En el suelo hay varios trozos grandes de árboles añosos, esperando su destino. No sólo aquí, sino que en todo Chiloé la madera que se necesita para estas construcciones es escasa.

-Muy cara y muy escasa -me confirma John-. Para las piezas grandes, como las cuadernas o las quillas, usamos madera de la isla. Son troncos caídos de coigüe y roble que vamos a recoger a los bosques. Ahí es donde todo comienza. Hay que tener buen ojo para encontrar la forma justa. El resto, que son las tablas de arrayán o eucaliptus, llegan desde Quellón.

 

John me muestra el esqueleto de una de las embarcaciones. Ahí están las cuadernas, los cintones, la roda, el trancanil, la quilla, los baos, la varenga y la sobrequilla.

Me muestra un tubo metálico que está sobre el suelo, de unos treinta centímetros de diámetro, conectado a un generador de vapor, que es como una olla de presión.

- Aquí le damos curvatura a las tablas más complicadas. Después de someter la madera al calor y a la humedad, les damos la forma necesaria para asegurar que el agua no entre al casco. El vapor hace que la madera se ponga dócil, como un gatito. Y con la azuela vamos haciendo los rebajes para que todo encaje.

Me va mostrando las partes y el trabajo de cada herramienta.

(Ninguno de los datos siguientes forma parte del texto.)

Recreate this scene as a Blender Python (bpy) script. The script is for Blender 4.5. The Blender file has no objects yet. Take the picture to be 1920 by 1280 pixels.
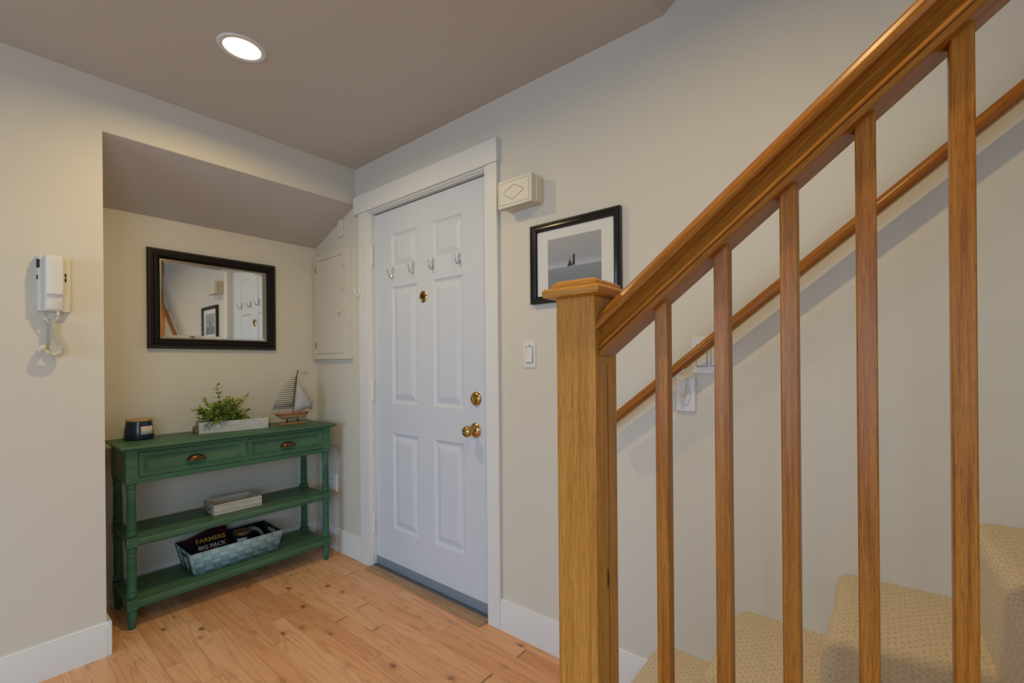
import bpy, bmesh, math, random
from mathutils import Vector, Matrix
random.seed(7)
C = bpy.context.scene.collection
scene = bpy.context.scene

# ------------------------------------------------------------------ camera
cd = bpy.data.cameras.new('camera'); cam = bpy.data.objects.new('camera', cd); C.objects.link(cam)
scene.camera = cam
R_ = Vector((0.78887155, 0.61449656, -0.00869754)); U_ = Vector((0.0068615, 0.00534481, 0.99996218)); F_ = Vector((-0.61451981, 0.78890139, 0.0))
m = Matrix(((R_.x, U_.x, -F_.x, 2.5545), (R_.y, U_.y, -F_.y, -1.5058), (R_.z, U_.z, -F_.z, 1.2003), (0, 0, 0, 1)))
cam.matrix_world = m
cd.sensor_width = 36; cd.lens = 837.88 / 1920 * 36
cd.shift_x = -40.0 / 1920; cd.shift_y = 40.28 / 1920
cd.clip_start = 0.02; cd.clip_end = 100
# ------------------------------------------------------------------ world, exposure, lights
scene.view_settings.view_transform = 'Standard'; scene.view_settings.look = 'None'
scene.view_settings.gamma = 1.0; scene.view_settings.use_curve_mapping = False
scene.view_settings.exposure = -1.08
w = bpy.data.worlds.new('world'); scene.world = w; w.use_nodes = True
bg = w.node_tree.nodes['Background']; bg.inputs[0].default_value = (0.62, 0.78, 1.0, 1); bg.inputs[1].default_value = 1.0

def area(name, loc, rot, size, power, col, size_y=None, spread=None, disk=False):   # recessed lamps and added daylight fill
    l = bpy.data.lights.new(name, 'AREA'); l.energy = power; l.color = col
    l.shape = 'DISK' if disk else ('RECTANGLE' if size_y else 'SQUARE'); l.size = size
    if size_y: l.size_y = size_y
    if spread: l.spread = math.radians(spread)
    o = bpy.data.objects.new(name, l); C.objects.link(o); o.location = loc; o.rotation_euler = rot
    return o
WARM = (1.0, 0.75, 0.33)
LAMPS = [((0.656, -0.843), 17.0, 168), ((2.25, -0.96), 15.0, 172), ((2.5, -2.5), 3.0, 170)]
for (lx, ly), pw, sp_ in LAMPS:
    area('downlight_glow', (lx, ly, 2.388), (0, 0, 0), 0.06, pw, WARM, disk=True, spread=sp_)
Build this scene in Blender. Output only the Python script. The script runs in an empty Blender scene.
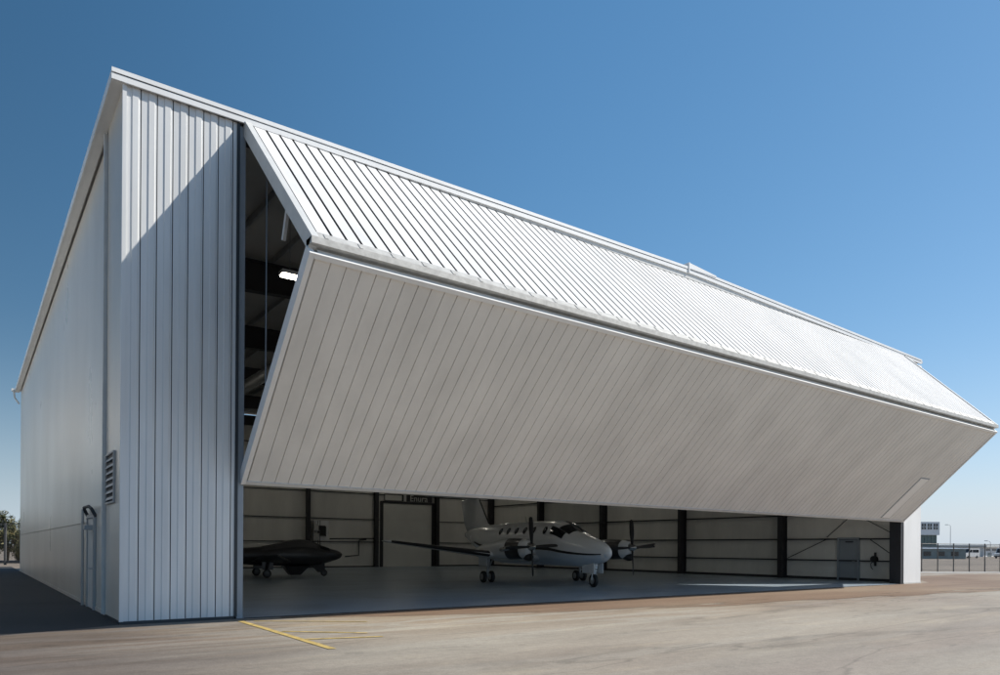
import bpy, math, random
from mathutils import Vector, Matrix
random.seed(7)
R = math.radians
sc = bpy.context.scene
col = sc.collection

# ------------------------------------------------------------------ helpers
class MB:
    """collects faces; build() links them as ONE mesh object"""
    def __init__(s): s.v = []; s.f = []; s.alt = set()
    def quad(s, *pts):
        n = len(s.v); s.v += [tuple(p) for p in pts]; s.f.append(tuple(range(n, n+len(pts))))
    def box(s, x0, x1, y0, y1, z0, z1):
        s.hexa([(x0,y0,z0),(x1,y0,z0),(x1,y1,z0),(x0,y1,z0),(x0,y0,z1),(x1,y0,z1),(x1,y1,z1),(x0,y1,z1)])
        return s
    def hexa(s, p):
        n = len(s.v); s.v += [tuple(q) for q in p]
        for f in ((0,3,2,1),(4,5,6,7),(0,1,5,4),(1,2,6,5),(2,3,7,6),(3,0,4,7)): s.f.append(tuple(n+i for i in f))
        return s
    def obox(s, o, a, b, c):
        """box from corner o with edge vectors a, b, c"""
        o, a, b, c = map(Vector, (o, a, b, c))
        return s.hexa([o, o+a, o+a+b, o+b, o+c, o+a+c, o+a+b+c, o+b+c])
    def beam(s, p, q, w, h=None, up=(0,0,1)):
        """rectangular bar from p to q"""
        p, q = Vector(p), Vector(q); h = h or w
        d = (q-p).normalized(); u = Vector(up)
        if abs(d.dot(u)) > .99: u = Vector((0,1,0))
        a = d.cross(u).normalized(); b = a.cross(d).normalized()
        return s.obox(p-a*w/2-b*h/2, a*w, q-p, b*h)
    def tube(s, pts, r, n=8, cap=True):
        pts = [Vector(p) for p in pts]; rs = r if isinstance(r, (list, tuple)) else [r]*len(pts)
        rings = []; ref = None
        for i, p in enumerate(pts):
            d = (pts[min(i+1,len(pts)-1)]-pts[max(i-1,0)]).normalized()
            if ref is None: ref = Vector((0,0,1)) if abs(d.z) < .9 else Vector((1,0,0))
            a = d.cross(ref).normalized(); b = a.cross(d).normalized(); ref = b
            rings.append([p+(a*math.cos(t)+b*math.sin(t))*rs[i] for t in [2*math.pi*k/n for k in range(n)]])
        s.loft(rings, cap); return s
    def loft(s, rings, cap=True, closed=True):
        n0 = len(s.v); m = len(rings[0])
        for r in rings: s.v += [tuple(p) for p in r]
        for i in range(len(rings)-1):
            for k in range(m if closed else m-1):
                a = n0+i*m+k; b = n0+i*m+(k+1)%m
                s.f.append((a, b, b+m, a+m))
        if cap and closed:
            s.f.append(tuple(n0+k for k in reversed(range(m))))
            s.f.append(tuple(n0+(len(rings)-1)*m+k for k in range(m)))
        return s
    def lathe(s, c, axis, prof, n=20):
        """prof: list of (along axis, radius)"""
        c = Vector(c); d = Vector(axis).normalized()
        ref = Vector((0,0,1)) if abs(d.z) < .9 else Vector((1,0,0))
        a = d.cross(ref).normalized(); b = a.cross(d)
        s.loft([[c+d*h+(a*math.cos(t)+b*math.sin(t))*max(r,1e-3) for t in [2*math.pi*k/n for k in range(n)]] for h, r in prof]); return s
    def build(s, name, m, parent=None, smooth=False, label=None):
        me = bpy.data.meshes.new(name); me.from_pydata(s.v, [], s.f); me.update()
        import bmesh
        bm = bmesh.new(); bm.from_mesh(me); bmesh.ops.recalc_face_normals(bm, faces=bm.faces); bm.to_mesh(me); bm.free()
        if m: me.materials.append(m)
        if s.alt:
            me.materials.append(M['seam'])
            for i in s.alt: me.polygons[i].material_index = 1
        if smooth:
            for p in me.polygons: p.use_smooth = True
        o = bpy.data.objects.new(name, me); col.objects.link(o)
        if parent: o.parent = parent
        if label: o['label'] = label
        if smooth == 'auto':
            md = o.modifiers.new('e', 'EDGE_SPLIT'); md.split_angle = R(35)
        return o

def tag(o, label, cat, group=None):
    o['label'] = label; o['category'] = cat
    if group: o['group'] = group
    return o
def empty(name, loc=(0,0,0), rz=0):
    o = bpy.data.objects.new(name, None); o.location = loc; o.rotation_euler = (0,0,rz); col.objects.link(o); return o
def struct(o): o['kind'] = 'structure'; return o
def copy_tree(o, parent=None):
    c = o.copy(); col.objects.link(c)
    if parent: c.parent = parent
    for ch in list(o.children): copy_tree(ch, c)
    return c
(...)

-Lo más bonito es cuando aparece la forma completa -me dice, con entusiasmo-. De aquí hemos botado al mar por lo menos quince embarcaciones. Yo no me acuerdo de todas, pero sí de las más importantes.

A John le gustaría quedarse aquí, haciendo este trabajo. Tiene vocación para eso. El enclave del taller es perfecto, al borde del mar, sobre una playa inmensa. Con otra ventaja: cuando él quiere, atraviesa la calle y llega a su casa, donde está su familia.

Mientras trabajan, encima de sus cabezas vuelan las gaviotas y se siente el viento. Entre los espinillos, los patos quetros les hacen compañía, al tiempo que, desde las lanchas pequeñas, hay hombres buceando en busca de almejas y cholgas, mar adentro.

-Mañana echaremos al mar una de estas embarcaciones -me dice-. Hace unos días que está lista y mañana vienen los dueños. La botadura de una lancha es una fiesta. Bueno, más bien es un trabajo que se celebra en buena compañía.

 
 

Botadura de una embarcación en el astillero de Isla Quehui.

 
DJI_0670.jpg

 


Como un punto en un tejido de lana gruesa, el puente sobre el estero Pindo impide que la isla se parta en dos. A veces pienso que Quehui está conformada, en realidad, por dos trozos grandes de tierra, separadas por un hilo creado por la marea que sube y baja, jugando a unir y a dividir todo lo que existe aquí. Los caminos interiores permiten que el tejido se extienda y llegue a todos los rincones. El agua hace lo suyo, pero, gracias al puente, la isla sigue siendo una sola.

 
 
_54A7100.jpg

 


Doña Marta

Doña Marta Ulloa está a cargo de la iglesia de Quehui. Le gusta lo que hace. Se conoce bien la historia. Cuando le digo que me muestre la iglesia, se alegra mucho. Es como si estuviera esperando que alguien se lo pida.

-Para construir esta iglesia, la madera la trajeron en bote, remando. Imagínese, remando desde Las Guaitecas. Para eso hay que tener ñeque.

- Y mucha fe -agrego.

-Aquí está la iglesia, Nuestra Señora Reina de los Ángeles. Algunos dicen que tiene como cien años, pero para mí que la hicieron hace un par de siglos. Como usted se habrá dado cuenta, la comunidad viene poco a la iglesia. Pero eso es algo que se da en todas partes.

-¿Y ya no hay fiestas?

-Sí, hay. La que no falla es la del 31 de agosto, la fiesta del Nazareno.

Con doña Marta recorro el interior de la iglesia. Relucen las columnas blancas sobre el entablado celeste de los muros laterales de la iglesia. En el centro del piso, la alfombra roja cruza todo el largo del templo, haciéndolo más señorial.

-La iglesia es mi paz -me dice, deteniéndose bajo la bóveda central, mirando hacia el altar-. Es mi lugar sagrado.

 

Doña Marta lleva mucho tiempo cuidando de la iglesia. Fue incluso Fiscala de Quehui. Como vive a pocos metros de la iglesia, ahora es la encargada de repicar las campanas cada vez que hace falta. Cuando alguien fallece es ella quien sube a la torre y hace sonar las campanas para que todos alrededor se den por enterados. Es importante para ella mantener esta tradición. Me dice que no le importa levantarse a la hora que sea para cumplir con su compromiso.

- En los velorios es común que haya una buena fiesta, que se coma y se beba mucho -le recuerdo.

-Eso es lo más importante -me contesta-. Pero no solo esa es la tradición: aquí además se reparten cigarros a los asistentes. Uno para cada uno, aunque sean niños, porque eso se usa para contar a la gente que vino. Si uno regala dos cajetillas, sabe, por ejemplo, que hay 40 personas.